-------- Recorded data --------
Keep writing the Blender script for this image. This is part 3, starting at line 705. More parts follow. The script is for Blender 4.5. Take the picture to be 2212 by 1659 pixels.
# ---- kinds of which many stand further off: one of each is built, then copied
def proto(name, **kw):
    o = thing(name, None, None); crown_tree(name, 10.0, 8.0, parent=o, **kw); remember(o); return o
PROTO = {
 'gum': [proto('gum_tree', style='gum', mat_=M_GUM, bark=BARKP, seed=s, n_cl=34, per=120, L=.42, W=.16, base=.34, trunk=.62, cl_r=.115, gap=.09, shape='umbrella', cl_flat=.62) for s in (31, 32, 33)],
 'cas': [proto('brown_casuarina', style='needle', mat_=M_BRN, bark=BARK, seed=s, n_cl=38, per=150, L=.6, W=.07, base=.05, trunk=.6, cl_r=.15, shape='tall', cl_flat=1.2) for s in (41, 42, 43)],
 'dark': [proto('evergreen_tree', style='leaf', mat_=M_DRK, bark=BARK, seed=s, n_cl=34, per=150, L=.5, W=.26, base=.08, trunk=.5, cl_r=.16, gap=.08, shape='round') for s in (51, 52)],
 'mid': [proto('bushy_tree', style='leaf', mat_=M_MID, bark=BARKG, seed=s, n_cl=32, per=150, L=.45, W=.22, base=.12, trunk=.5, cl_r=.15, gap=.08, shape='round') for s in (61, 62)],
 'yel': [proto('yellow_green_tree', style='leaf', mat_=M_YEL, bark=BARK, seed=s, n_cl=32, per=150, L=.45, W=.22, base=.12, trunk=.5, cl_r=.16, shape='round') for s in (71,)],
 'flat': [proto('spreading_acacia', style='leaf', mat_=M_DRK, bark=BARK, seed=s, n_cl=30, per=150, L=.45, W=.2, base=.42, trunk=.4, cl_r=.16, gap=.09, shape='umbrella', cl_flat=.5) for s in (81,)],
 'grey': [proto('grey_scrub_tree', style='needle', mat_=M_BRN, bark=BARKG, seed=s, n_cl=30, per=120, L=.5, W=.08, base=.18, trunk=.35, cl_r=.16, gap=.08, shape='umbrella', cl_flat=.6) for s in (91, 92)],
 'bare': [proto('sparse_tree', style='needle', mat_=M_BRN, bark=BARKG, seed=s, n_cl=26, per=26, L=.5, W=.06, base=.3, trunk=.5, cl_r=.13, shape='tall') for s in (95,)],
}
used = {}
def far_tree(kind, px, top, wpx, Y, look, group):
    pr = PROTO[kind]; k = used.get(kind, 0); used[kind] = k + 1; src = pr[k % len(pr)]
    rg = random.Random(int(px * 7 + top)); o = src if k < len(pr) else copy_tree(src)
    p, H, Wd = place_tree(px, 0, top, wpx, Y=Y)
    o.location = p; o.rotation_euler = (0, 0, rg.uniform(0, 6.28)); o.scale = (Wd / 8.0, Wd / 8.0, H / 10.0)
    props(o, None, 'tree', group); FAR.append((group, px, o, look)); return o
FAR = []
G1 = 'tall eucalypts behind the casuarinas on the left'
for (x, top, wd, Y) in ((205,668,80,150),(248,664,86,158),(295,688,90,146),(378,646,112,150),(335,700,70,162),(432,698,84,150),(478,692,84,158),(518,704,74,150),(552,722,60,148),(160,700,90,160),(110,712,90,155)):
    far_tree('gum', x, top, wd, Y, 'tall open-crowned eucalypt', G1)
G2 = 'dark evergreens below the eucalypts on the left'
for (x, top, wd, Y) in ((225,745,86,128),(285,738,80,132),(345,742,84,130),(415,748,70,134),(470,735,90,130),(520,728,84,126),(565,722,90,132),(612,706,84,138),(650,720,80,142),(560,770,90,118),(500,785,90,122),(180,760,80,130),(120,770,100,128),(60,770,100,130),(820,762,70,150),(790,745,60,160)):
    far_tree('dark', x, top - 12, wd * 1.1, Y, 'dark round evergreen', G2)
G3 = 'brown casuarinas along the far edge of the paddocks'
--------
**Exercise aim:** All of the data shown above must be copied exactly.

**The response:**
Keep writing the Blender script for this image. This is part 3, starting at line 705. More parts follow. The script is for Blender 4.5. Take the picture to be 2212 by 1659 pixels.
# ---- kinds of which many stand further off: one of each is built, then copied
def proto(name, **kw):
    o = thing(name, None, None); crown_tree(name, 10.0, 8.0, parent=o, **kw); remember(o); return o
PROTO = {
 'gum': [proto('gum_tree', style='gum', mat_=M_GUM, bark=BARKP, seed=s, n_cl=34, per=120, L=.42, W=.16, base=.34, trunk=.62, cl_r=.115, gap=.09, shape='umbrella', cl_flat=.62) for s in (31, 32, 33)],
 'cas': [proto('brown_casuarina', style='needle', mat_=M_BRN, bark=BARK, seed=s, n_cl=38, per=150, L=.6, W=.07, base=.05, trunk=.6, cl_r=.15, shape='tall', cl_flat=1.2) for s in (41, 42, 43)],
 'dark': [proto('evergreen_tree', style='leaf', mat_=M_DRK, bark=BARK, seed=s, n_cl=34, per=150, L=.5, W=.26, base=.08, trunk=.5, cl_r=.16, gap=.08, shape='round') for s in (51, 52)],
 'mid': [proto('bushy_tree', style='leaf', mat_=M_MID, bark=BARKG, seed=s, n_cl=32, per=150, L=.45, W=.22, base=.12, trunk=.5, cl_r=.15, gap=.08, shape='round') for s in (61, 62)],
 'yel': [proto('yellow_green_tree', style='leaf', mat_=M_YEL, bark=BARK, seed=s, n_cl=32, per=150, L=.45, W=.22, base=.12, trunk=.5, cl_r=.16, shape='round') for s in (71,)],
 'flat': [proto('spreading_acacia', style='leaf', mat_=M_DRK, bark=BARK, seed=s, n_cl=30, per=150, L=.45, W=.2, base=.42, trunk=.4, cl_r=.16, gap=.09, shape='umbrella', cl_flat=.5) for s in (81,)],
 'grey': [proto('grey_scrub_tree', style='needle', mat_=M_BRN, bark=BARKG, seed=s, n_cl=30, per=120, L=.5, W=.08, base=.18, trunk=.35, cl_r=.16, gap=.08, shape='umbrella', cl_flat=.6) for s in (91, 92)],
 'bare': [proto('sparse_tree', style='needle', mat_=M_BRN, bark=BARKG, seed=s, n_cl=26, per=26, L=.5, W=.06, base=.3, trunk=.5, cl_r=.13, shape='tall') for s in (95,)],
}
used = {}
def far_tree(kind, px, top, wpx, Y, look, group):
    pr = PROTO[kind]; k = used.get(kind, 0); used[kind] = k + 1; src = pr[k % len(pr)]
    rg = random.Random(int(px * 7 + top)); o = src if k < len(pr) else copy_tree(src)
    p, H, Wd = place_tree(px, 0, top, wpx, Y=Y)
    o.location = p; o.rotation_euler = (0, 0, rg.uniform(0, 6.28)); o.scale = (Wd / 8.0, Wd / 8.0, H / 10.0)
    props(o, None, 'tree', group); FAR.append((group, px, o, look)); return o
FAR = []
G1 = 'tall eucalypts behind the casuarinas on the left'
for (x, top, wd, Y) in ((205,668,80,150),(248,664,86,158),(295,688,90,146),(378,646,112,150),(335,700,70,162),(432,698,84,150),(478,692,84,158),(518,704,74,150),(552,722,60,148),(160,700,90,160),(110,712,90,155)):
    far_tree('gum', x, top, wd, Y, 'tall open-crowned eucalypt', G1)
G2 = 'dark evergreens below the eucalypts on the left'
for (x, top, wd, Y) in ((225,745,86,128),(285,738,80,132),(345,742,84,130),(415,748,70,134),(470,735,90,130),(520,728,84,126),(565,722,90,132),(612,706,84,138),(650,720,80,142),(560,770,90,118),(500,785,90,122),(180,760,80,130),(120,770,100,128),(60,770,100,130),(820,762,70,150),(790,745,60,160)):
    far_tree('dark', x, top - 12, wd * 1.1, Y, 'dark round evergreen', G2)
G3 = 'brown casuarinas along the far edge of the paddocks'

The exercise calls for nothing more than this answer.